Desde grandes salões à pequenos endereços de bailes aconteciam pela Vila Madalena. Na rua Simpatia tinha a sede do time de futebol Madureira, apelidado de “Baile dos Negões,” o Garagem. Enquanto na Teodoro, para os grã-finos, tinha o salão mauricinho Baby, rolando Gregório Barrios e Ray Connif direto.
“A Vila sempre foi musical em todos os sentidos”, afirma o querido dançarino Vadão Eletricista. “E o melhor dançarino da Vila de todos os tempos foi o Antônio Carlos, o Peixito”. Hoje, ambos dão aula de dança pela prefeitura para a terceira idade. Sempre um deles sabia onde haveria um baile de formatura ou de debutante. Quando ocorria algum pela Vila Beatriz, a confusão estava feita. Tinha bate-boca na saída. Os “Madalenos” dançavam melhor. Era sabido. Mas, no fim, todos juntos tomavam a última e a bronca ficava esquecida.
Às vezes, vinham para cá, pela fama de bons bailes, uma turma de estranhos baixinhos. Eram os jóqueis da Cidade Jardim, como o Dendico Garcia e Vergílio Pinheiro Filho, loucos para dançar.

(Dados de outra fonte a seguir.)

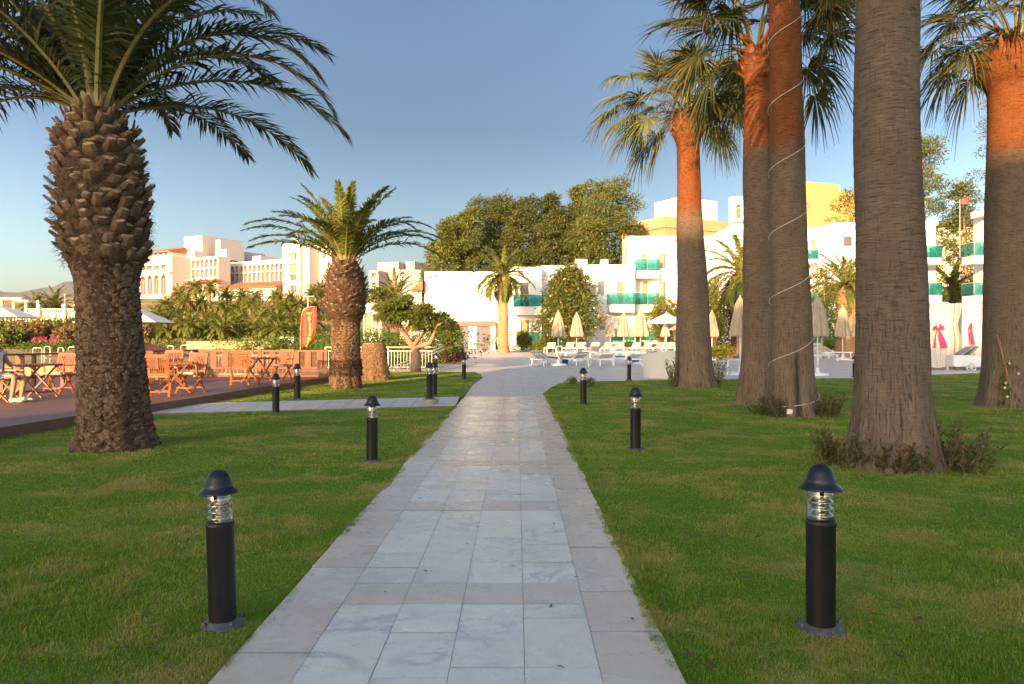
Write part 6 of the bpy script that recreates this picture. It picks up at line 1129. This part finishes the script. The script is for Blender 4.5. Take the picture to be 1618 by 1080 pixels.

Bailes intermináveis ainda parecem acontecer por aqui. Há quem diga que passando pelas ruas da Vila, já bem tarde da noite, quando todos parecem estar dormindo, ouve-se de algumas tímidas janelas debruçadas nas calçadas uma música saindo pelas gretas: “Besa-me, besa-me mucho, como se fuera esta noche la ultima vez…”.